Bei den Arbeiten auf dem Gelände habe es zudem immer wieder Überraschungen gegeben. „Aber nichts schlimmes. Es gab damals keinen Bauplan. Wir sind dann teilweise noch auf Kellergewölbe gestoßen. Es war alles ziemlich ungeordnet“, so Holzrichter.
Eine Kontaminierung des Bodens durch den Industriebetrieb konnte allerdings nicht festgestellt werden. Darüber sei man sehr erleichtert, so Holzrichter. Zu einer Überraschung zählte sicher auch der Fund von rund 8000 Flaschen und anderen Behältern, die in einem alten Luftschutzbunker auf dem Gelände gefunden wurden.

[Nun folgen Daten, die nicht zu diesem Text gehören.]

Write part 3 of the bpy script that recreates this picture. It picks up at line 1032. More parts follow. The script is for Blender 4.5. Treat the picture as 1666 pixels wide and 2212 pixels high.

2019 sollen die ersten Bewohner einziehen
Nach all diesen kleineren Zwischenfälle geht es nun aber voran. „Mitte 2018 sollen die ersten Wohnungen entstehen“, sagt Bernd Holzrichter. Denn die Baugenehmigungen sollen im Frühjahr 2018 erteilt werden können. Etwa ein Jahr später sollen die ersten Mieter und Eigentümer ins Glasmacherviertel ziehen. Seitens der Patrizia AG und der Stadt ist man optimistisch, dass dieser Fahrplan eingehalten werden. Zudem stehe man im guten und regen Austausch. „Die Gespräche mit der Stadt waren zielführend. Alle Beteiligten haben Interesse daran, die Wohnbebauung in Gerresheim bald auf den Weg zu bringen“, so Piesczek.